I have a couple of questions about what I've done so far:

• Firstly, does the overall approach make sense? Obviously, most of the work and computation time will be in tweaking the fitness function, but before I get into the nitty gritty of that I want to check I'm headed in the right direction, and there's not a different method that can solve this better.

• How can I formulate the fitness function to account for the letter ordering / readability constraint?

• Are there any optimisations I can make to the fitness function to improve the number of generations I can feasibly compute?

Any other ideas or advice would also be really appreciated. I've read through most of the existing SO questions on similar topics and have read a number of papers on the topic, but haven't come across anything specifically dealing with the packing of text.

Thanks!

Answer 1

Q: How can I formulate the fitness function to account for the letter ordering / readability constraint?

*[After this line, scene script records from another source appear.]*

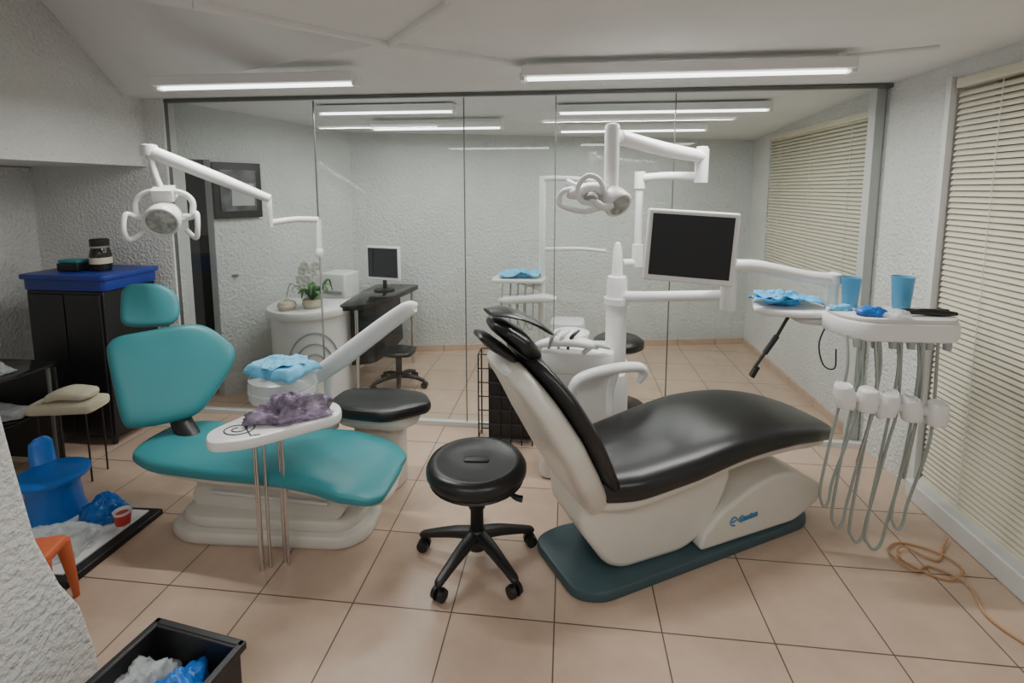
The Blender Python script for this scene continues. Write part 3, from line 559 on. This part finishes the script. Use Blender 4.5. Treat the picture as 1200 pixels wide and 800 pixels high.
for k in range(14):
    a_=R(26*k+10); u=V((math.cos(a_),math.sin(a_),0)); l=.12+.03*(k%3)
    G().sweep([V((0,0,.06)),u*l*.4+V((0,0,.12+.03*(k%2))),u*l*.8+V((0,0,.14+.03*(k%3))),u*l+V((0,0,.10+.03*(k%2)))],[.008,.022,.018,.003],[.002]*4,(-u.y,u.x,0),2,n=8).make("leaf",M_green,c)
for k in range(2): G().tube([(0,0,.06),(-.02+.03*k,0,.2),(-.05+.07*k,-.02,.30),(-.01+.05*k,-.03,.33)],.003,6,5).make("stem",M_green,c)
for k,(x,y,z) in enumerate([(-.05,-.03,.29),(-.02,-.04,.33),(.03,-.03,.28),(.0,-.05,.23),(-.07,-.03,.22),(.06,-.03,.33),(-.04,-.05,.17)]):
    g=G()
    for q in range(5):
        a_=R(72*q+20*k); g.sweep([V((x,y,z)),V((x+.022*math.cos(a_),y-.006,z+.022*math.sin(a_))),V((x+.042*math.cos(a_),y,z+.042*math.sin(a_)))],[.006,.022,.006],[.0015]*3,(-math.sin(a_),0,math.cos(a_)),2,n=8,sm=3)
    g.make("flower",M_petal,c)
info(G().lathe([(.001,0),(.05,0),(.07,.03),(.058,.06),(.025,.065),(.014,.08),(.001,.085)]).make("sugar_bowl",M_cream,loc=(-2.08,3.42,.70)),"small lidded pale green bowl on the reception counter","bowl")
c=thing("office_chair","black office chair with star base under the desk","chair",(-1.34,3.74,0))
G().sweep([(-.13,0,.30),(-.11,0,.30),(0,0,.30),(.11,0,.30),(.13,0,.30)],[.06,.11,.13,.11,.06],[.015,.022,.025,.022,.015],(0,1,0),3).make("seat",M_black,c)
G().cyl((0,0,.08),(0,0,.29),.025).make("column",M_bplas,c)
for i in range(5):
    a_=R(72*i); u=V((math.cos(a_),math.sin(a_),0))
    G().tube([V((0,0,.1)),u*.12+V((0,0,.09)),u*.21+V((0,0,.06))],[.022,.018,.014]).make("leg",M_bplas,c); G().cyl(u*.21+V((-u.y*.02,u.x*.02,.027)),u*.21-V((-u.y*.02,u.x*.02,-.027)),.027).make("caster",M_bplas,c)
c=thing("dental_unit","white dental unit with pole, lamp arm and tray beyond the glass","dental unit",(-.2,3.95,0))
G().cyl((0,0,0),(0,0,1.70),.026).make("pole",M_white,c)
G().tube([(0,0,1.68),(.15,-.05,1.68),(.42,-.1,1.66)],.02).make("lamp_arm",M_white,c)
G().slab(rnd([(-.40,-.15),(.02,-.15),(.04,.12),(-.38,.12)],.06),.86,.89,.01).make("tray",M_white,c); G().tube([(0,0,.8),(-.1,0,.83),(-.2,0,.86)],.025).make("tray_bracket",M_white,c)
G().sweep([(-.32,-.1,.70),(-.28,-.1,.72),(0,-.1,.74),(.12,-.1,.73)],[.04,.07,.07,.04],[.02,.035,.035,.02],(0,1,0),3).make("arm_cover",M_white,c)
G().slab(rnd([(.06,-.12),(.34,-.12),(.36,.14),(.08,.14)],.06),0,.54,.03).make("console",M_white,c)
for y in(0,.05): G().tube([(.03,0,1.12-.1*y),(.3,-.05,1.13),(.5,-.1,1.12)],.014).make("side_arm",M_white,c)
for k in range(4): G().tube([(-.3+.06*k,-.14,.86),(-.31+.06*k,-.15,.6),(-.25+.06*k,-.14,.5),(-.24+.06*k,-.1,.86)],.005,6,5).make("hose",M_hose,c)
info(G().sheet(.17,.11,.05,14).bag(.08,.05,.05,8).make("surgical_cloth",M_cyan,loc=(-.38,3.93,.893),solid=.002,ang=60),"crumpled light blue cloth on the far tray","cloth")
c=thing("stool","round black stool standing beyond the glass partition","stool",(.38,3.55,0))
G().lathe([(.001,.45),(.15,.45),(.18,.47),(.18,.51),(.15,.53),(.001,.525)]).make("seat",M_black,c); G().lathe([(.2,0),(.2,.02),(.05,.05),(.03,.06),(.03,.45)]).make("base",M_bplas,c)

# ================================================================ CAMERA
cd=bpy.data.cameras.new("camera"); cd.sensor_width=36; cd.lens=580/1200*36; cd.shift_y=-113/1200; cd.clip_start=.05
co=bpy.data.objects.new("camera",cd); co.location=(0,0,1.6); co.rotation_euler=(R(90-6.5),0,R(6.4)); COL.objects.link(co); SC.camera=co
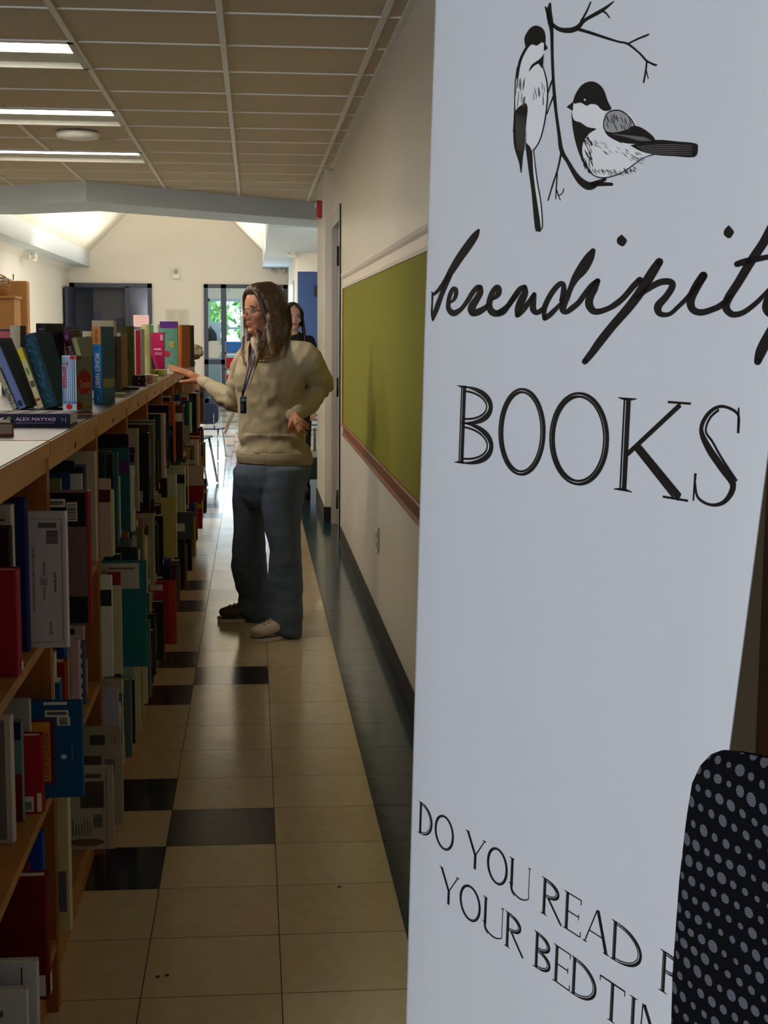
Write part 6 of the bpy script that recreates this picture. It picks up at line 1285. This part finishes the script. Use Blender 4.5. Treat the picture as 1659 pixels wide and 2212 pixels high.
t=thing('wicker_cabinet','taller pale wicker panel behind the basket at the left hall wall','cabinet',(-2.85,17.8,0));mb=MB();mb.box((-3.1,17.7,0),(-2.72,17.9,z0+.2),m_wick,.02);mb.build('body',t)
# red toy by the far wall top-of-counter
p=onY(60,714,9.5);t=thing('toy_block','small red and yellow toy on the counter behind the black book','toy',(p.x,9.5,TOP)) if False else None
# greenery outside the sunroom windows
m_leaf=mat('leaf_bright',(170,214,140),.7,var=.3,vscale=3);m_leaf2=mat('leaf_mid',(120,180,110),.7,var=.3,vscale=3);m_bark=mat('bark',(90,72,56),.9,var=.3)
m_grass=mat('lawn_green',(110,150,80),.9,var=.3,vscale=2)
mb=MB();mb.box((-14,33.2,-.3),(14,60,-.2),m_grass);struct('ground',mb)
for i,(x,y,r,h) in enumerate(((-2.3,39,1.75,1.7),(1.3,41,1.9,1.8),(4.9,40,1.7,1.6),(-6.3,44,2.1,2.4))):
    lab=('bright green tree outside, seen through the left pane of the glass doors','bright green tree outside in the middle of the sunroom windows','smaller tree outside toward the right sunroom windows','green tree outside farthest left beyond the sunroom')[i]
    t=thing('tree',lab,'tree',(x,y,-.2),group='trees outside the sunroom');mb=MB();mb.tube([(x,y,-.2),(x+.1,y,1.2),(x,y,h)],[.18,.13,.06],m_bark,10);mb.build('trunk',t)
    mb=MB();rt=random.Random(i)
    for k in range(2600):
        v=Vector([rt.gauss(0,1) for _ in range(3)]).normalized()*r*rt.uniform(.6,1);q=Vector((x,y,h))+Vector((v.x,v.y,v.z*.9));a=Vector([rt.uniform(-1,1) for _ in range(3)]).normalized()*.12;b_=Vector([rt.uniform(-1,1) for _ in range(3)]).normalized()*.07
        mb.add([q-a,q+b_,q+a,q-b_],[(0,1,2,3)],m_leaf if k%3 else m_leaf2)
    mb.build('crown',t)
sun=bpy.data.lights.new('sun','SUN');sun.energy=3.0;sun.angle=.02;sun.color=(1,.96,.88);so=bpy.data.objects.new('sun',sun);COL.objects.link(so);so.rotation_euler=(R2(-38),R2(20),0)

Text Readability is related to the flow, i.e. the subsequent letters of a word being in the same subsequent direction for eye movement. I think a simple technique like the following might work.

Steps:

1. Calculate the centers of each of the letters after they have been placed (these could simply be the arithmetic mean of the x and y extents of the letters). These are the red dots in the figure above.
2. Calculate values for absolute change in angle in the direction of eye movement. I have shown angles angle 1 to angle 5 above.
3. Choose a limit for the maximum acceptable change in angle to be counted in flow, for example we can choose 35 degrees as our value.
4. Count the number of angles with absolute values greater than the limit in previous step. In our figure above, two angles angle 3 and angle 4 fall in this category, so count = 2.
5. If the count obtained in the previous step is greater than a particular value, the text placement is not readable.

I hope I am able to explain the idea. A derivative of the same could be a good solution.